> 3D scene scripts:

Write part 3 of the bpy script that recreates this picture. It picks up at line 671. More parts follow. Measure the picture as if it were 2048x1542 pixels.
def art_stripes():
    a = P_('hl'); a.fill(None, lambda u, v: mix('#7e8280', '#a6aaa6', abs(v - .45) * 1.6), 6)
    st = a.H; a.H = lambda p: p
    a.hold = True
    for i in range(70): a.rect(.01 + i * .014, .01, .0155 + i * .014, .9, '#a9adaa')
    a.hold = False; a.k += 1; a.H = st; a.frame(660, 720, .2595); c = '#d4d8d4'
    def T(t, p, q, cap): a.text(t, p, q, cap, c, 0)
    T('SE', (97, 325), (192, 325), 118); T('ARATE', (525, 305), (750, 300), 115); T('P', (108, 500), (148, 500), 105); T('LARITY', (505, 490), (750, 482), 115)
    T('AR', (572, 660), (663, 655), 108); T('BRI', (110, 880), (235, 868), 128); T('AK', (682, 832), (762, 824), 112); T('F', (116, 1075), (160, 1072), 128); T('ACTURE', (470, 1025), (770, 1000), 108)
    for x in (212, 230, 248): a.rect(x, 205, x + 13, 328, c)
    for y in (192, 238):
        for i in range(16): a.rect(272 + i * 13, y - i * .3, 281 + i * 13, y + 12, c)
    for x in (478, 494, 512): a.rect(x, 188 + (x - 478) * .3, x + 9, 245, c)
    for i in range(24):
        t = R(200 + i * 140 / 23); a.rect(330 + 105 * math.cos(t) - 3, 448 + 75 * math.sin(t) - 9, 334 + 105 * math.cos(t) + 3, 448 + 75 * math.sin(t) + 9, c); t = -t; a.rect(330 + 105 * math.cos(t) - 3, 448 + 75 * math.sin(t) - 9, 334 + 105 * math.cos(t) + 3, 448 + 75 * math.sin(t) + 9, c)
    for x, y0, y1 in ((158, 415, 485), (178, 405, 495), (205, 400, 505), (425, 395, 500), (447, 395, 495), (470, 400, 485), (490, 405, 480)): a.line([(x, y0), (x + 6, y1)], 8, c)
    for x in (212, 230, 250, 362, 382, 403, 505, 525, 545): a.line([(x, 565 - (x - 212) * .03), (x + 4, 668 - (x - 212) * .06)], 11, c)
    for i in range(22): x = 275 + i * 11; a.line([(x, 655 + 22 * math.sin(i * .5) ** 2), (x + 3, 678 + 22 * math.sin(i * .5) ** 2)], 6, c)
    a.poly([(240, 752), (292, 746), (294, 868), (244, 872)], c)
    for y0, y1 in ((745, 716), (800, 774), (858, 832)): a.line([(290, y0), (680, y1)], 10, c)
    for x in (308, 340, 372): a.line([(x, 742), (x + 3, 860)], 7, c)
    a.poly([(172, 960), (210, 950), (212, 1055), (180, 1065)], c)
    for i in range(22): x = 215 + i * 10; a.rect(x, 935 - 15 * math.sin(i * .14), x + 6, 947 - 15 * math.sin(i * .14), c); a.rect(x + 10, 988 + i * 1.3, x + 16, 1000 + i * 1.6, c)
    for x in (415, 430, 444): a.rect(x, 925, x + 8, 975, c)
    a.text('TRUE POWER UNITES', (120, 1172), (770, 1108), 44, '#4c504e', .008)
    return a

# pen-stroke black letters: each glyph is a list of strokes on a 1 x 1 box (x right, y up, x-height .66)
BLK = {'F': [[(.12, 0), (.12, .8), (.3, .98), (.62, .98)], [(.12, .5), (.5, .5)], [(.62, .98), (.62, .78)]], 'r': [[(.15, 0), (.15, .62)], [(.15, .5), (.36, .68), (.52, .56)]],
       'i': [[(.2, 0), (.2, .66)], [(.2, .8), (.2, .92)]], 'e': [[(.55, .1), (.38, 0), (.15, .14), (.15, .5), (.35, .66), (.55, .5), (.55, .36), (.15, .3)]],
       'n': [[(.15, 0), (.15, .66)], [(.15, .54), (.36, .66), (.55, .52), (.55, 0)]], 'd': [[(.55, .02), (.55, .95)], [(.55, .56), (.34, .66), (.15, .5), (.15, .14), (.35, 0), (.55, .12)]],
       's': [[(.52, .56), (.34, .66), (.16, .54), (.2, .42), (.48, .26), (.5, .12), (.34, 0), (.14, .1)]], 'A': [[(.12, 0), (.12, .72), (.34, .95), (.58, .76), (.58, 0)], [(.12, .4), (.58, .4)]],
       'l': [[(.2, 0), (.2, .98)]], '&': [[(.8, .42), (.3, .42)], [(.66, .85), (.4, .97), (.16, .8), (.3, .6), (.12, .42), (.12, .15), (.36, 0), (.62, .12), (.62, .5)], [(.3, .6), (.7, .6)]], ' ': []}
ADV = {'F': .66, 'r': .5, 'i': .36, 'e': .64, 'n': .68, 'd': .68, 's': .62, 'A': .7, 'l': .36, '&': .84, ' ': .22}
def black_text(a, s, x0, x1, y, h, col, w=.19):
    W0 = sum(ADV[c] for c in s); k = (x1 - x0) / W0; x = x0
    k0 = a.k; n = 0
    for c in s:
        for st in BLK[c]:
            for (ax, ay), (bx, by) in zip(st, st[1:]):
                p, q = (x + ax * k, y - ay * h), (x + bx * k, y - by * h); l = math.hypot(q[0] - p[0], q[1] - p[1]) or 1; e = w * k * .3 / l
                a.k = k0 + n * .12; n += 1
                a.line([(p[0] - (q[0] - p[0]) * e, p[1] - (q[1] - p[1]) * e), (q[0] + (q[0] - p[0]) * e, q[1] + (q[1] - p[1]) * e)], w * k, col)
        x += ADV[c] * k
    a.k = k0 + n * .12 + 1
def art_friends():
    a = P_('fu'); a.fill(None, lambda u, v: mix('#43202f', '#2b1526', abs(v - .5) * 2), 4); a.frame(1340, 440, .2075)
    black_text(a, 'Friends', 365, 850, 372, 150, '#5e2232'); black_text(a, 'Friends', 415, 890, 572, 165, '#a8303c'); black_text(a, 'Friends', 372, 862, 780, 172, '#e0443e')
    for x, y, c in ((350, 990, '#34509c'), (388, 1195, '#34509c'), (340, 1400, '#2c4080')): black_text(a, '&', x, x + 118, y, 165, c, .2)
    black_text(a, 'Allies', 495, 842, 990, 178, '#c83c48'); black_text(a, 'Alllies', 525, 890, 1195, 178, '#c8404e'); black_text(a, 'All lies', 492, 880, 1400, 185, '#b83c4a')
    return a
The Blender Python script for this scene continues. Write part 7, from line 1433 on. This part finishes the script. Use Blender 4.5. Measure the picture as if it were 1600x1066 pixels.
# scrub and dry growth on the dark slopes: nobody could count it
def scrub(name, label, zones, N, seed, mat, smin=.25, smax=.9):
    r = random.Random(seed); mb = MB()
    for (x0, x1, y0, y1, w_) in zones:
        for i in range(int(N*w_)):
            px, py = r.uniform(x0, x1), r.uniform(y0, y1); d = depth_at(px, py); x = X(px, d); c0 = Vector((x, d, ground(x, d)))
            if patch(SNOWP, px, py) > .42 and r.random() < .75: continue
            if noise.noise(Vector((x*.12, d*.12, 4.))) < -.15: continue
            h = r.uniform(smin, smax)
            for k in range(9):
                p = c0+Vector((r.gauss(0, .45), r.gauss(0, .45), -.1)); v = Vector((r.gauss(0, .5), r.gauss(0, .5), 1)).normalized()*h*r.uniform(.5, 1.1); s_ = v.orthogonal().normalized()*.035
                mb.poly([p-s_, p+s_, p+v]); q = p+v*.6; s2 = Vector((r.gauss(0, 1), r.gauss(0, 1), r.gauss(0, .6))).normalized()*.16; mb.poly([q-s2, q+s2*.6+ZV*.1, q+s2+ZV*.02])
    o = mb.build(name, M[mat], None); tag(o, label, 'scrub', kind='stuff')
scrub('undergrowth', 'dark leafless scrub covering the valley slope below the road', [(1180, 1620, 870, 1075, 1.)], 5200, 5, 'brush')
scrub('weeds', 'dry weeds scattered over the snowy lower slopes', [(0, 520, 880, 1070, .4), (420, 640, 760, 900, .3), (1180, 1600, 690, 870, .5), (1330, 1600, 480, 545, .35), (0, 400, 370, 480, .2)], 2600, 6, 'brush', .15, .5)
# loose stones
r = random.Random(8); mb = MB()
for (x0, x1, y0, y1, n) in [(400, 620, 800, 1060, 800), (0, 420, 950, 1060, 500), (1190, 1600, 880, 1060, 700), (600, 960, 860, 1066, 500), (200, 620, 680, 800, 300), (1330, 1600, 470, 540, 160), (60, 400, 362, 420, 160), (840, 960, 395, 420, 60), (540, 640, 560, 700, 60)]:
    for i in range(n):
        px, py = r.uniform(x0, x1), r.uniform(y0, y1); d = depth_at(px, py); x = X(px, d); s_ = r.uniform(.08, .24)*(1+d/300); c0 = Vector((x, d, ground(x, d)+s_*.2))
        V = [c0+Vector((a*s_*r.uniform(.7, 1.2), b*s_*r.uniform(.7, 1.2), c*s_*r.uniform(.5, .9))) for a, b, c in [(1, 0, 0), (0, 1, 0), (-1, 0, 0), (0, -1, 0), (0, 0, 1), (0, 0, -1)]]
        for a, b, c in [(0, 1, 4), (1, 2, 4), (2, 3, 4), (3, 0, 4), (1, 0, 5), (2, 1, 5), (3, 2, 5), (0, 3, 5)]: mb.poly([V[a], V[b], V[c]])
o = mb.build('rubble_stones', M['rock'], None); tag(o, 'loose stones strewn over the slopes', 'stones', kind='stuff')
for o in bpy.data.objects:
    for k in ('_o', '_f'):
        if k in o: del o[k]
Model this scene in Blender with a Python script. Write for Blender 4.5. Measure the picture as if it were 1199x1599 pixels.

> Given task: Go through the entries and return each line where the word "Write" appears.

> Written solution:
Write part 3 of the bpy script that recreates this picture. It picks up at line 671. More parts follow. Measure the picture as if it were 2048x1542 pixels.
The Blender Python script for this scene continues. Write part 7, from line 1433 on. This part finishes the script. Use Blender 4.5. Measure the picture as if it were 1600x1066 pixels.
Model this scene in Blender with a Python script. Write for Blender 4.5. Measure the picture as if it were 1199x1599 pixels.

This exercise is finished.